One Asheville, North Carolina Circuit City employee among the fired, 24 year-old Steven Rash, told the Washington Post that he earned $11.59 an hour after working for the company for seven years. Rash, who works another job full-time, explained that he worked 15 to 20 hours a week at the store in order to manage his student loan debt. “It’s not just a part-time job,” he told the Post “It’s about paying the bills.” He told the paper he was given four weeks of severance pay.

“I’m ticked off that they can just come at you from one day to another, no warning, and oh, you’re gone,” Jose Macias, 27, of San Diego, California, told the Post. “I dedicated seven years to them. Loyalty gets you nothing.” Macias said he had been told that Circuit City was firing all employees who were paid more than 51 cents over pay caps that were set for departments. The cap for the computer department, where he worked, was $15.50 an hour.

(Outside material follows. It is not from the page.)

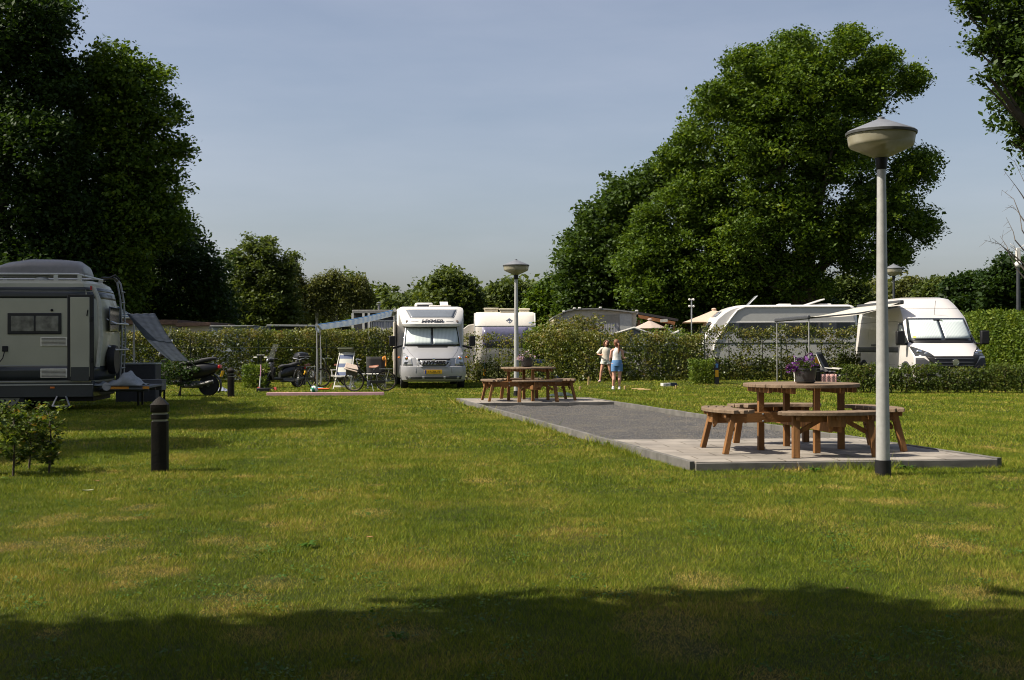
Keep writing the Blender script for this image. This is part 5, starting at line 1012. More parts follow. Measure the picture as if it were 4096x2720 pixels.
# ------------------------------------------------------------------ street furniture
def lamp_post(label, p, h, pole_m, group="campsite lamp posts"):
    t = thing("lamp_post", label, "lamp post", p, 0, group); k = h / 3.7
    MB().lathe([(.082, -.05), (.082, .16), (.074, .165)], seg=24).build("base_sleeve", BLACKP, t)
    MB().lathe([(.0715, .15), (.060, 1.6 * k), (.046, 3.0 * k), (.0455, 3.19 * k)], seg=28).build("pole", pole_m, t)
    MB().lathe([(.050, 3.165 * k), (.054, 3.18 * k), (.066, 3.28 * k), (.06, 3.30 * k)], seg=24).build("collar", BLACKP, t)
    hd = MB().lathe([(.066, 3.285 * k), (.20, 3.345 * k), (.314, 3.398 * k), (.328, 3.415 * k), (.333, 3.435 * k), (.347, 3.54 * k)], seg=40).build("bowl", BOWL, t)
    MB().lathe([(.352, 3.53 * k), (.356, 3.552 * k), (.345, 3.562 * k), (.20, 3.622 * k), (.06, 3.678 * k), (.035, 3.682 * k), (.035, 3.705 * k), (.012, 3.712 * k)], seg=40).build("cap", mat("lamp_cap", (.17, .18, .20), .55, metal=.2, var=.15, scale=5), t)
    MB().lathe([(.349, 3.520 * k), (.360, 3.524 * k), (.362, 3.548 * k), (.352, 3.555 * k)], seg=40).build("rim", mat("rim_dark", (.05, .052, .05), .6, var=.3, scale=20), t)
    MB().lathe([(.05, 3.32 * k), (.05, 3.5 * k)], seg=14).build("lamp_holder", mat("holder", (.4, .4, .38), .4), t)
    return t
BOWL = mat("lamp_bowl", (.42, .38, .25), .3, alpha=.78, rgb2=(.62, .59, .47), scale=5, trans=.35, detail=8)
PGAL = mat("pole_galvanised", (.39, .39, .38), .5, metal=.25, var=.10, scale=14, detail=8); PDARK = mat("pole_dark", (.045, .05, .055), .5, metal=.3, var=.15)
lamp_post("tall grey lamp post nearest the camera, standing before the near picnic table", G(883, 475.7), 3.72, PGAL)
lamp_post("smaller grey lamp post rising behind the far picnic table", G(516.5, 396.8), 3.72, PGAL)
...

In Roanoke, Virginia, Channel 10 news interviewed two fired Circuit City employees. Bobby Young, who had just been awarded a certificate in recognition of 20 years of excellence with the retailer in January, said he was handed a termination letter addressed “to whom it may concern” when he got to work Wednesday morning. “I don’t know what I’ll be doing tomorrow morning,” he told the station. “What they did as a company to me, it’s not the American way.”

Another fired Roanoke employee, Douglas Burnette, worked at Circuit City for 19 years. He earned about $35,000 a year. “You say you pay me too much,” he said, “but I’m coming to work everyday. I’m reliable. I’m honest . . . Circuit City kicked me out. We gave these people our lives. We went there, we gave them honesty, and that’s a slap in your face.”